PROBLEM TO WORK ON:
Repeat only what lies from the line with "What Blender Python" to the line with "R = math.radians", those two lines included, exactly as it stands; omit any images.

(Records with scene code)
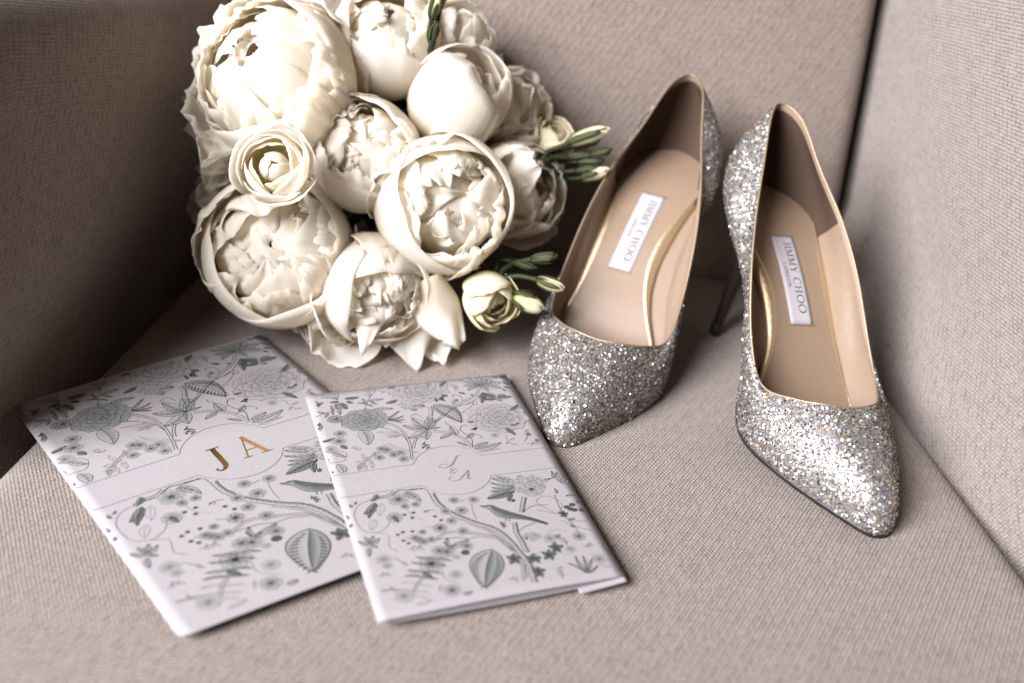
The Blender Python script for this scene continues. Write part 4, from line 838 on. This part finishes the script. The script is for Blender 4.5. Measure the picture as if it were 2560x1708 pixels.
    def flower(s, x, y, r, tone, rng):
        c = np.array([x, y]); o = rng.uniform(0, 6); s.disc(c, r, (.70, .685, .70), .25, 5, o/2, lvl=1, inner=(.30, .33, .325))
        for k in range(5):
            a = o + 2*math.pi*k/5; m = c + np.array([math.cos(a), math.sin(a)])*r*.55; b = np.linspace(0, 2*math.pi, 13)
            s.line(np.c_[m[0] + r*.48*np.cos(b), m[1] + r*.42*np.sin(b)], .0022, tone, 2); s.line([c, c + (m - c)*1.4], .0028, tone, 2, taper=.7)
            s.line([c + (m-c)*.4 + [.002, .002], c + (m - c)*1.2 + [.005, -.004]], .002, tone, 2)
        s.disc(c, r*.26, INK[min(3, tone + 1)], lvl=3)
    def cluster(s, x, y, r, tone, rng):
        for k in range(34):
            a = rng.uniform(0, 6.28); q = np.array([x, y]) + np.array([math.cos(a)*1.15, math.sin(a)*.8])*r*rng.random()**.5
            s.disc(q, r*.20, (.70, .685, .70), .3, 4, a, lvl=1 + k*.1, inner=(.3, .33, .32)); s.ring(q, r*.19, 2, .0026, .3, 4, a, 14); s.line([q, q + [.003, .001]], .004, 3)
    def ivy(s, x, y, r, tone, rng):
        for k in range(5):
            a = k*1.257 + rng.uniform(-.2, .2); s.leaf(x, y, x + r*1.3*math.cos(a), y + r*1.2*math.sin(a), .55, 2, rng)
    def bird(s, x0, y0, x1, y1):
        a = np.array([x0, y0]); d = np.array([x1 - x0, y1 - y0]); L = np.hypot(*d); t = d/L; q = np.array([-t[1], t[0]])
        # distance along, upper and lower edge as shares of the length
        st = np.array([(0, -.005, .005), (.06, -.02, .012), (.10, -.06, .015), (.16, -.075, .035), (.22, -.06, .085), (.30, -.045, .125), (.40, -.035, .125), (.50, -.03, .09), (.62, -.03, .055), (.75, -.028, .03), (.90, -.02, .028), (1.0, -.005, .03)])
        T = np.linspace(0, 1, 40); up = np.interp(T, st[:, 0], st[:, 1]); lo = np.interp(T, st[:, 0], st[:, 2])
        U = a + np.outer(T*L, t) + np.outer(up*L, q); W = a + np.outer(T*L, t) + np.outer(lo*L, q); Mi = U*.55 + W*.45
        s.fill(U, Mi, (.20, .225, .215), 4); s.fill(Mi, W, (.42, .445, .44), 4); s.line(U, .0036, 3, 6); s.line(W, .003, 2, 6)
        for k in range(6, 36):
            e = Mi[k]*.3 + W[k]*.7; s.line([U[k]*.8 + W[k]*.2, e + t*L*.03], .0022, 3 if k % 2 else 2, 6)
        for h in (.35, .55, .75): s.line([U[k]*(1-h) + W[k]*h for k in range(14, 39)], .0022, 3, 7)
        e = a + t*L*.125 - q*L*.03; s.disc(e, .006, (.75, .74, .75), lvl=8); s.disc(e, .0035, INK[3], lvl=9)
        for k in (16, 18): s.line([W[k], W[k] + q*L*.06 + t*L*.01], .003, 2, 3)
def make_design(seed):
    P = Print(); rng = random.Random(seed)
    for e in DESIGN:
        k = e[0]
        if k == 'S': P.stem(*e[1:])
    for e in DESIGN:
        k = e[0]
        if k == 'L': P.leaf(*e[1:5], e[5]*(1.2 if e[5] > .12 else 1), e[6], rng)
        elif k == 'P': P.peony(e[1], e[2], e[3]*1.2, e[4], rng)
        elif k == 'F': P.flower(e[1], e[2], e[3]*1.05, e[4], rng)
        elif k == 'H': P.cluster(*e[1:], rng)
        elif k == 'V': P.ivy(*e[1:], rng)
        elif k == 'D': P.disc(np.array(e[1:3]), e[3]*1.2, INK[2])
        elif k == 'K': P.bird(*e[1:5])
    # small sprigs and tendrils fill the ground between the motifs
    occ = []
    for e in DESIGN:
        if e[0] == 'S': occ += [(e[1][i], e[1][i+1], .015) for i in range(0, len(e[1]), 2)] + [((e[1][i]+e[1][i+2])/2, (e[1][i+1]+e[1][i+3])/2, .015) for i in range(0, len(e[1])-2, 2)]
        elif e[0] == 'L': occ += [(e[1]+(e[3]-e[1])*t, e[2]+(e[4]-e[2])*t, .010 + (math.hypot(e[3]-e[1], e[4]-e[2])*e[5]*.55 if .1 < t < .9 else 0)) for t in (0, .25, .5, .75, 1)]
        elif e[0] == 'K': occ += [(e[1]+(e[3]-e[1])*t, e[2]+(e[4]-e[2])*t, .04) for t in (0, .25, .5, .75, 1)]
        else: occ.append((e[1], e[2], e[3]))
    for k in range(2600):
        x, y = rng.uniform(.06, .94), rng.uniform(.05, PH - .06)
        if any(math.hypot(x - a, y - b) < r + .026 for a, b, r in occ) or hidden(x, y, .03): continue
        occ.append((x, y, .016)); a = rng.uniform(0, 6.28); L = rng.uniform(.04, .075); tn = rng.choice((0, 0, 1)); bend = rng.uniform(-1.2, 1.2)
        p = np.array([(x + L*(t - .5)*math.cos(a + bend*(t - .5)), y + L*(t - .5)*math.sin(a + bend*(t - .5))) for t in np.linspace(0, 1, 7)])
        P.line(catmull(p, 3), .0026, min(tn + 1, 2))
        if k % 4 == 0:
            c = p[-1]; q = np.array([(c[0] + .012*(1 - t*.6)*math.cos(a + 5*t), c[1] + .012*(1 - t*.6)*math.sin(a + 5*t)) for t in np.linspace(0, 1, 14)]); P.line(q - (q[0] - c), .0022, 1)
        else:
            for i in (1, 2, 3, 4, 5):
                sg = 1 if i % 2 else -1; b = a + bend*(i/6 - .5) + sg*.8; l = L*rng.uniform(.28, .42)
                P.leaf(p[i][0], p[i][1], p[i][0] + l*math.cos(b), p[i][1] + l*math.sin(b), .3, tn, rng)
            if k % 3 == 0: P.flower(p[-1][0], p[-1][1], .012, 1, rng)
    # hairlines round the plain band and roundel
    hl = (.45, .44, .455); a0 = math.asin((CIRC[1] - BAND0)/CRAD); a1 = math.asin((BAND1 - CIRC[1])/CRAD)
    up = np.linspace(math.pi - a0, a0, 40); lo = np.linspace(math.pi - a1, a1, 40)
    top = [(u, BAND0) for u in np.linspace(.01, CIRC[0] - CRAD*math.cos(a0), 12)] + [(CIRC[0] + CRAD*math.cos(a), CIRC[1] - CRAD*math.sin(a)) for a in up] + [(u, BAND0) for u in np.linspace(CIRC[0] + CRAD*math.cos(a0), .99, 12)]
    bot = [(u, BAND1) for u in np.linspace(.01, CIRC[0] - CRAD*math.cos(a1), 12)] + [(CIRC[0] + CRAD*math.cos(a), CIRC[1] + CRAD*math.sin(a)) for a in lo] + [(u, BAND1) for u in np.linspace(CIRC[0] + CRAD*math.cos(a1), .99, 12)]
    P.line(top, .003, hl, 2, clip=False); P.line(bot, .003, hl, 2, clip=False)
    return P
SERIF = {
 'J': ([([(.40,1),(.40,.30),(.38,.12),(.30,.0),(.18,-.06),(.09,-.02),(.06,.06)], [.17,.17,.155,.10,.05,.05,.10]), ([(.20,.985),(.62,.985)], .03)], .6),
 'A': ([([(.46,1.0),(.14,.0)], .04), ([(.44,1.0),(.82,.0)], .145), ([(.24,.33),(.66,.33)], .03), ([(.0,.012),(.30,.012)], .03), ([(.60,.012),(1.0,.012)], .03)], 1.)}
def sheet_fn(corners, bow):
    c = [Vector(p) for p in corners]
    def f(u, v, dz=0.):
        vv = v/PH; p = c[0]*((1-u)*(1-vv)) + c[1]*(u*(1-vv)) + c[2]*(u*vv) + c[3]*((1-u)*vv)
        return Vector((p.x, p.y, p.z + bow(u, vv) + dz))
    return f
def sheet(name, f, th, parent, origin, rad=0., nu=24, nv=36, mat=None, u0=0., u1=1., v0=0., v1=PH):
    V = []; vs = sorted(set(list(np.linspace(v0, v1, nv)) + ([v0 + rad*k for k in (.05, .15, .3, .5, .75)] + [v1 - rad*k for k in (.05, .15, .3, .5, .75)] if rad else [])))
    for v in vs:
        ins = 0
        for e in (v - v0, v1 - v):
            if e < rad: ins = max(ins, rad - math.sqrt(max(0, rad*rad - (rad - e)**2)))
        for u in np.linspace(u0 + ins, u1 - ins, nu): V.append(f(u, v) - origin)
    F = [q[::-1] for q in grid_faces(nu, len(vs))]
    o = mesh(name, V, F, mat or M_PAPER, parent); solidify(o, th); return o
def put_print(P, f, parent, origin, name='floral_print', mat=None):
    V = [f(u, v, .00006 + z) - origin for (u, v), z in zip(P.V, P.z)]
    F = []
    for q in P.F:
        a, b, c = (Vector((*P.V[i], 0)) for i in q[:3])
        F.append(q if (b - a).cross(c - a).z < 0 else q[::-1])
    o = mesh(name, V, F, mat or M_INK, parent, True, cols=P.C); o['kind'] = 'stuff'; return o
def put_ribbons(strokes, f, parent, origin, name, mat, dz=.00022):
    acc = Acc()
    for V2, F2 in strokes:
        V = [f(p[0], p[1], dz) - origin for p in V2]; acc.add(V, F2)
    F = []
    for q in acc.F:
        a, b, c = (Vector(acc.V[i]) for i in q[:3]); F.append(q if (b - a).cross(c - a).z > 0 else q[::-1])
    return mesh(name, acc.V, F, mat, parent)
DES = make_design(5)
# larger flat card with rounded corners and gold initials
C1 = ((-.2485, .4079, .0016), (-.1467, .4998, .0018), (-.0056, .3462, .0034), (-.116, .2654, .0048))
f1 = sheet_fn(C1, lambda u, v: .0012*math.sin(math.pi*v)*.5 + .0008*math.sin(math.pi*u))
o1 = Vector((-.13, .38, .001)); card1 = empty('floral_card', o1)
describe(card1, 'larger white floral card with gold initials J A, lying partly under the folded one', 'card', 'floral wedding stationery')
sheet('card_sheet', f1, .0006, card1, o1, rad=.024)
put_print(DES, f1, card1, o1)
for ch, x, y, h in (('J', .417, .797, .130), ('A', .528, .780, .126)):
    st = []
    for pts, w in SERIF[ch][0]:
        pts = np.asarray(pts, float)
        if len(pts) > 2: n = (len(pts)-1)*6 + 1; w = np.interp(np.linspace(0, 1, n), np.linspace(0, 1, len(pts)), w); pts = catmull(pts, 6)
        else: pts = np.array([pts[0] + (pts[1] - pts[0])*t for t in np.linspace(0, 1, 5)])
        V2, F2 = ribbon(pts, w); st.append((np.c_[x + V2[:, 0]*h*.85, y - V2[:, 1]*h], F2))
    put_ribbons(st, f1, card1, o1, 'gold_letter', M_FOIL)
# smaller folded card with script initials, its right edge folded under
C2 = ((-.1061, .4337, .0062), (-.0019, .4753, .0040), (.0568, .3201, .0052), (-.0429, .2802, .0068))
f2 = sheet_fn(C2, lambda u, v: .0010*math.sin(math.pi*u)*(.3 + .7*v) + .0006*math.sin(math.pi*v))
o2 = Vector((-.03, .38, .002)); card2 = empty('folded_card', o2)
describe(card2, 'smaller folded floral card with script initials, lying on the larger card by the shoe', 'card', 'floral wedding stationery')
sheet('front_panel', f2, .00035, card2, o2)
put_print(DES, f2, card2, o2)
g2 = lambda u, v: f2(u, v) - Vector((0, 0, .0008 + .0022*math.sin(math.pi*min(1, u*1.02))**.6*(.25 + .75*v/PH)))
sheet('middle_panel', g2, .00035, card2, o2, u0=.004, u1=.994, v0=.004, v1=PH - .006)
h2 = lambda u, v: f2(u, v) - Vector((0, 0, .0012 + .0030*math.sin(math.pi*min(1, u*1.02))**.6*(.25 + .75*v/PH)))
sheet('inner_panel', h2, .00035, card2, o2, u0=.006, u1=.994, v0=.004, v1=PH - .004)
k2 = lambda u, v: f2(u, v) - Vector((0, 0, .0004 + .0042*math.sin(math.pi*min(1, (1 - u)*2.2 + .02)/2)**.8*(.35 + .65*v/PH)))
sheet('back_flap', k2, .00035, card2, o2, u0=.80, u1=.999, v0=.006, v1=PH + .022)
SCRIPT = [([(.600,.606),(.575,.612),(.563,.622)], [.002,.003,.003]), ([(.578,.612),(.560,.634),(.543,.660),(.527,.678),(.505,.688),(.482,.690),(.464,.682),(.470,.668),(.492,.662),(.515,.668)], [.003,.007,.009,.008,.004,.003,.003,.003,.002,.002]),
          ([(.545,.712),(.528,.704),(.512,.708),(.516,.716),(.530,.720),(.512,.726),(.504,.736),(.516,.744),(.535,.736),(.548,.722)], [.002,.003,.003,.003,.003,.003,.004,.003,.002,.002]),
          ([(.598,.734),(.582,.752),(.562,.775),(.545,.793),(.522,.803),(.496,.800),(.483,.786),(.495,.772),(.515,.772)], [.003,.003,.003,.003,.003,.003,.003,.002,.002]), ([(.598,.734),(.592,.762),(.580,.795),(.584,.803),(.596,.797)], [.004,.009,.010,.005,.002]), ([(.540,.778),(.570,.770),(.600,.772)], [.002,.003,.002])]
st = []
for pts, w in SCRIPT:
    n = (len(pts)-1)*6 + 1; w = np.interp(np.linspace(0, 1, n), np.linspace(0, 1, len(pts)), w); q = catmull(pts, 6); q = (q - [.535, .712])*.86 + [.525, .712]; st.append(ribbon(q, w*.8))
put_ribbons(st, f2, card2, o2, 'script_initials', plain('taupe print', (.20, .165, .16), .6))
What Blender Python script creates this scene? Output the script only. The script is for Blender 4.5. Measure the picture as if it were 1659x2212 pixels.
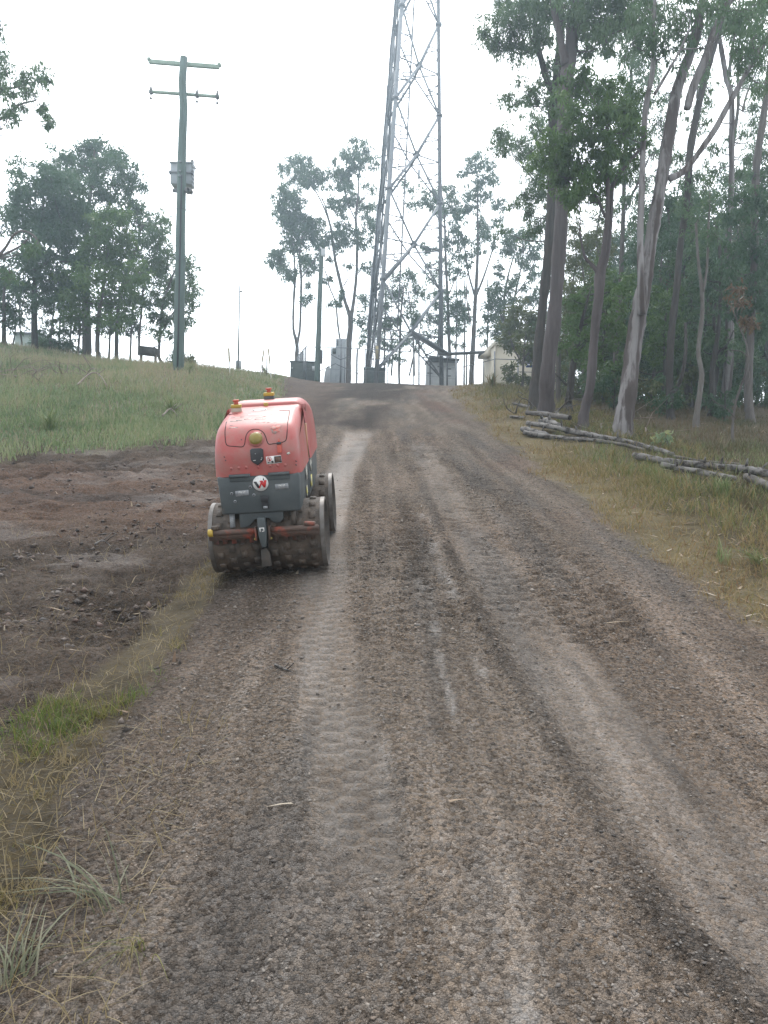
import bpy, math
import numpy as np
from mathutils import Vector, Matrix, Euler

for o in list(bpy.data.objects):
    bpy.data.objects.remove(o)
SC = bpy.context.scene
COL = SC.collection
R = math.radians

# ------------------------------------------------------------------ camera
CAM_H, PITCH, ROLL = 1.57, -2.0, 1.5
VFOV = 67.3
cam_d = bpy.data.cameras.new('camera')
cam = bpy.data.objects.new('camera', cam_d)
COL.objects.link(cam)
cam_d.sensor_fit = 'VERTICAL'
cam_d.sensor_height = 24.0
cam_d.sensor_width = 18.0
cam_d.lens = 12.0 / math.tan(R(VFOV / 2))
cam_d.clip_start = 0.05
cam_d.clip_end = 3000
CAMR = Matrix.Rotation(R(90 + PITCH), 3, 'X') @ Matrix.Rotation(R(ROLL), 3, 'Z')
cam.matrix_world = Matrix.Translation((0, 0, CAM_H)) @ CAMR.to_4x4()
SC.camera = cam

# ------------------------------------------------------------------ sky, sun, exposure
SUN_EL, SUN_AZ = 50.0, -6.0        # azimuth measured from +Y towards +X
SUN_DIR = Vector((math.sin(R(SUN_AZ)) * math.cos(R(SUN_EL)), math.cos(R(SUN_AZ)) * math.cos(R(SUN_EL)), math.sin(R(SUN_EL))))
world = bpy.data.worlds.new('World')
SC.world = world
world.use_nodes = True
wn, wl = world.node_tree.nodes, world.node_tree.links
wn.clear()
w_out = wn.new('ShaderNodeOutputWorld')
w_bg = wn.new('ShaderNodeBackground')
w_bg.inputs['Strength'].default_value = 0.12
w_sky = wn.new('ShaderNodeTexSky')
w_sky.sky_type = 'NISHITA'
w_sky.sun_disc = False
w_sky.sun_elevation = R(SUN_EL)
w_sky.sun_rotation = R(SUN_AZ)
w_sky.air_density = 1.0
w_sky.dust_density = 3.0
# an even bright overcast, brighter towards the veiled sun
w_tc = wn.new('ShaderNodeTexCoord')
w_dot = wn.new('ShaderNodeVectorMath'); w_dot.operation = 'DOT_PRODUCT'
w_dot.inputs[1].default_value = SUN_DIR
wl.new(w_tc.outputs['Generated'], w_dot.inputs[0])
w_mr = wn.new('ShaderNodeMapRange'); w_mr.interpolation_type = 'SMOOTHSTEP'
w_mr.inputs['From Min'].default_value = 0.1
w_mr.inputs['From Max'].default_value = 1.0
w_mr.inputs['To Min'].default_value = 8.4
w_mr.inputs['To Max'].default_value = 17.0
wl.new(w_dot.outputs['Value'], w_mr.inputs['Value'])
w_ns = wn.new('ShaderNodeTexNoise'); w_ns.inputs['Scale'].default_value = 2.2; w_ns.inputs['Detail'].default_value = 4
wl.new(w_tc.outputs['Generated'], w_ns.inputs['Vector'])
w_mn = wn.new('ShaderNodeMapRange')
w_mn.inputs['To Min'].default_value = 0.85; w_mn.inputs['To Max'].default_value = 1.15
wl.new(w_ns.outputs['Fac'], w_mn.inputs['Value'])
w_mul = wn.new('ShaderNodeMath'); w_mul.operation = 'MULTIPLY'
wl.new(w_mr.outputs['Result'], w_mul.inputs[0]); wl.new(w_mn.outputs['Result'], w_mul.inputs[1])
w_vm = wn.new('ShaderNodeVectorMath'); w_vm.operation = 'SCALE'
w_vm.inputs[0].default_value = (0.98, 1.0, 1.03)
wl.new(w_mul.outputs[0], w_vm.inputs['Scale'])
w_mix = wn.new('ShaderNodeMix'); w_mix.data_type = 'RGBA'
w_mix.inputs['Factor'].default_value = 0.88
wl.new(w_sky.outputs['Color'], w_mix.inputs['A']); wl.new(w_vm.outputs['Vector'], w_mix.inputs['B'])
wl.new(w_mix.outputs['Result'], w_bg.inputs['Color'])
wl.new(w_bg.outputs['Background'], w_out.inputs['Surface'])

sun_d = bpy.data.lights.new('sun', 'SUN')
sun_d.energy = 1.2
sun_d.angle = R(14)
sun_d.color = (1.0, 0.96, 0.9)
sun = bpy.data.objects.new('sun', sun_d)
COL.objects.link(sun)
sun.rotation_euler = (-SUN_DIR).to_track_quat('-Z', 'Y').to_euler()

SC.view_settings.view_transform = 'Standard'
SC.view_settings.look = 'None'
SC.view_settings.gamma = 1.0
SC.view_settings.use_curve_mapping = False
SC.view_settings.exposure = 0.76
try:
    SC.cycles.volume_bounces = 2
    SC.cycles.max_bounces = 7
    SC.cycles.transparent_max_bounces = 8
    SC.cycles.use_denoising = True
except Exception:
    pass
HAZE_DENSITY = 0.0022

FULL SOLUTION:
What Blender Python script creates this scene? Output the script only. The script is for Blender 4.5. Measure the picture as if it were 1659x2212 pixels.
import bpy, math
import numpy as np
from mathutils import Vector, Matrix, Euler

for o in list(bpy.data.objects):
    bpy.data.objects.remove(o)
SC = bpy.context.scene
COL = SC.collection
R = math.radians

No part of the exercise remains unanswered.